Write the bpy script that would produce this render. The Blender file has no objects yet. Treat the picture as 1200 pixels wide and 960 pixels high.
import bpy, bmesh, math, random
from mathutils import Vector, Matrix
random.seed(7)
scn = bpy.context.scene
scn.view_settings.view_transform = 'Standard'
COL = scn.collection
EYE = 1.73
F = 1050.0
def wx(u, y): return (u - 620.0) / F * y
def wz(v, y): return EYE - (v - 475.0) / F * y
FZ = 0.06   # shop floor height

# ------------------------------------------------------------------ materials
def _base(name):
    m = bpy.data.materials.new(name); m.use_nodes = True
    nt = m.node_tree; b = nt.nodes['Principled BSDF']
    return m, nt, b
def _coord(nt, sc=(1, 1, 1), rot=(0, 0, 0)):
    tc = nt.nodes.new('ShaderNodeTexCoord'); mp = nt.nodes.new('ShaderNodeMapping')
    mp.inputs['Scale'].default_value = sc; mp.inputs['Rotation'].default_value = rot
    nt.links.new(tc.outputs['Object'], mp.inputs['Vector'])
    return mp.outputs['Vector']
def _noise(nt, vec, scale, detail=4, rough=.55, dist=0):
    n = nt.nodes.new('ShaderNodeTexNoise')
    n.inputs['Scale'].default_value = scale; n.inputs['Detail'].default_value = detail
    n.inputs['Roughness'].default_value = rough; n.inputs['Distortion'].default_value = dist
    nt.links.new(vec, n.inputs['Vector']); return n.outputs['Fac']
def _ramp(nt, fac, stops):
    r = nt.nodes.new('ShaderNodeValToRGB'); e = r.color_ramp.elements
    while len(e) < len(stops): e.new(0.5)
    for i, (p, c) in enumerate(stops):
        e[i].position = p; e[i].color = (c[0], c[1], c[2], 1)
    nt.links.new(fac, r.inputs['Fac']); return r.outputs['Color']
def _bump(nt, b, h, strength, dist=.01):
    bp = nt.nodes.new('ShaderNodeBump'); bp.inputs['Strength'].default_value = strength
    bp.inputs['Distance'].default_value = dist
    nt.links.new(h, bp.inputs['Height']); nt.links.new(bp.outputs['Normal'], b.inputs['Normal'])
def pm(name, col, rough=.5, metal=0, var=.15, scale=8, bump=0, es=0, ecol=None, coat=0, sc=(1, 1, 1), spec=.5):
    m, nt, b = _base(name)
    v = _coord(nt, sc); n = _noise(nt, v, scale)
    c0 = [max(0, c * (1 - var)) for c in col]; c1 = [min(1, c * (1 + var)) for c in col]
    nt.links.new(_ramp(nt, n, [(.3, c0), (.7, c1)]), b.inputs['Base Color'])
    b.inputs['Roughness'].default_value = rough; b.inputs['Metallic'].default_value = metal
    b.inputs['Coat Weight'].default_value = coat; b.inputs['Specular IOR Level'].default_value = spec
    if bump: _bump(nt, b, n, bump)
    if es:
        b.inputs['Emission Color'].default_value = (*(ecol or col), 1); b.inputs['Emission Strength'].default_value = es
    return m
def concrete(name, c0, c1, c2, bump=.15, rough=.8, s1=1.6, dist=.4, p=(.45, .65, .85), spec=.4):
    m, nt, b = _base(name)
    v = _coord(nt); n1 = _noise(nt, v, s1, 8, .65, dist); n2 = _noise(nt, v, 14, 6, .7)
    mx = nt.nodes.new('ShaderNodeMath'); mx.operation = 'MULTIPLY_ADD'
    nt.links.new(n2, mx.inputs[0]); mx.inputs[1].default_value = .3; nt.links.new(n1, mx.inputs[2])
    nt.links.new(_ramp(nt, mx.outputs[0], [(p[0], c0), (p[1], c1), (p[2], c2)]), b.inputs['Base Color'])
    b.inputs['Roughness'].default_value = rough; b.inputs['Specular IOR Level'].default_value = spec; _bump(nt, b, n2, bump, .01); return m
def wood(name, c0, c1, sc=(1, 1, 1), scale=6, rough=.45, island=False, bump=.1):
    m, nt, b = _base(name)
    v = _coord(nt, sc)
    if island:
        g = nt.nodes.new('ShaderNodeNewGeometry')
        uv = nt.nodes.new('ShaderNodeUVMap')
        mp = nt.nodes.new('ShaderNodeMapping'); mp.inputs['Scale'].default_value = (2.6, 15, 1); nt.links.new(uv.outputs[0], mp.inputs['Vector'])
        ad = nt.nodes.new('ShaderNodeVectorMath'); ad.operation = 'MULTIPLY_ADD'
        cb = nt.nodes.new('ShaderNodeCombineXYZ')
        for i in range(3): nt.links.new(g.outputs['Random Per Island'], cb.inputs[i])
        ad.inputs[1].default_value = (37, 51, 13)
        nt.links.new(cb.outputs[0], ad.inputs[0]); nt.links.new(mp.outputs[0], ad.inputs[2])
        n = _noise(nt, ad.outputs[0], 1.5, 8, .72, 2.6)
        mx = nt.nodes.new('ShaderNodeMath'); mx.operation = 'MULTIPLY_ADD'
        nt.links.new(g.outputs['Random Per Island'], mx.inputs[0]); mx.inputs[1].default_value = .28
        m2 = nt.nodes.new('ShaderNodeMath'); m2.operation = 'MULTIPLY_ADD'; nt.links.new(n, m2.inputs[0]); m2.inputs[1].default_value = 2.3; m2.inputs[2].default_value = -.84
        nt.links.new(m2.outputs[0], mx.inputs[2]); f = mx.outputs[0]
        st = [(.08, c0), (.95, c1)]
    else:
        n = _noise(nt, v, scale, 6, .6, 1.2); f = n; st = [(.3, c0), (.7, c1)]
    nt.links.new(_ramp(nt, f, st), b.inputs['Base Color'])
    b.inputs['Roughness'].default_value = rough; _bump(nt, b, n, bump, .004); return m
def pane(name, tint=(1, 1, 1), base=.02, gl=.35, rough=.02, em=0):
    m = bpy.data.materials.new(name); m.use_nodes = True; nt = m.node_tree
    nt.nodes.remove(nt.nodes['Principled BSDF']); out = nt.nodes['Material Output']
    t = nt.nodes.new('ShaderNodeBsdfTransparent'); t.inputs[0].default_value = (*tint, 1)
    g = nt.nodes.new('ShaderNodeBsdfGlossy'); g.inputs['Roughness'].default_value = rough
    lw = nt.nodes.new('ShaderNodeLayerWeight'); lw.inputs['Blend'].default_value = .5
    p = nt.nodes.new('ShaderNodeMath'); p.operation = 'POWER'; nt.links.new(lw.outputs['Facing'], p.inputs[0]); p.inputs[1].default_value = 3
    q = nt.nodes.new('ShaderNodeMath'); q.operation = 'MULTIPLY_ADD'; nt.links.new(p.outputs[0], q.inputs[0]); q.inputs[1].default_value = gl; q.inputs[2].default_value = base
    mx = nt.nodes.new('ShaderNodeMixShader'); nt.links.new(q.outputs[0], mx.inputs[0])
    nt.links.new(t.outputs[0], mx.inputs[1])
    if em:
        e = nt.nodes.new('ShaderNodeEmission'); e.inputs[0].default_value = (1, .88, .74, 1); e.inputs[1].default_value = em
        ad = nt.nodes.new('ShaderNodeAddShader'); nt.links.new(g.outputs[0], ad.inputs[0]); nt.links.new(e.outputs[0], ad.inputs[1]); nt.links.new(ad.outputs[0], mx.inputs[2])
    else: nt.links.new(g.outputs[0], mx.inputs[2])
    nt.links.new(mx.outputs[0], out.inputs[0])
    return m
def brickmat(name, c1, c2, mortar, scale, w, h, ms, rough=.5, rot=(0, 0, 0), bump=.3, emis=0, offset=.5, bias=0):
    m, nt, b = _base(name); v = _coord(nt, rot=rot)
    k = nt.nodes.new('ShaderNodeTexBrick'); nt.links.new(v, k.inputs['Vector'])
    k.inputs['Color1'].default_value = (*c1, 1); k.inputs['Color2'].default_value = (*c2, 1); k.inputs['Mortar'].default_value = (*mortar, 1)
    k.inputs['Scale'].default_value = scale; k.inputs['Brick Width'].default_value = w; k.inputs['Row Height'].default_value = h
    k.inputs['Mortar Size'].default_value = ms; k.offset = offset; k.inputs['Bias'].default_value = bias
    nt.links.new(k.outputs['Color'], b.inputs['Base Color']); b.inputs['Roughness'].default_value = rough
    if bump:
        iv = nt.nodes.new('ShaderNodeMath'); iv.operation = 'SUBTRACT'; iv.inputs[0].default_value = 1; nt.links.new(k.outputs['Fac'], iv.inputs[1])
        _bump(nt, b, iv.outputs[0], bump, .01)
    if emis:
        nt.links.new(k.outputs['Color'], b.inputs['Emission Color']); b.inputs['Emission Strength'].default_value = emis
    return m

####

### Work instructions
Print, unaltered, every line from the beginning of the material down to the line with "shop floor height".

### In response
Write the bpy script that would produce this render. The Blender file has no objects yet. Treat the picture as 1200 pixels wide and 960 pixels high.
import bpy, bmesh, math, random
from mathutils import Vector, Matrix
random.seed(7)
scn = bpy.context.scene
scn.view_settings.view_transform = 'Standard'
COL = scn.collection
EYE = 1.73
F = 1050.0
def wx(u, y): return (u - 620.0) / F * y
def wz(v, y): return EYE - (v - 475.0) / F * y
FZ = 0.06   # shop floor height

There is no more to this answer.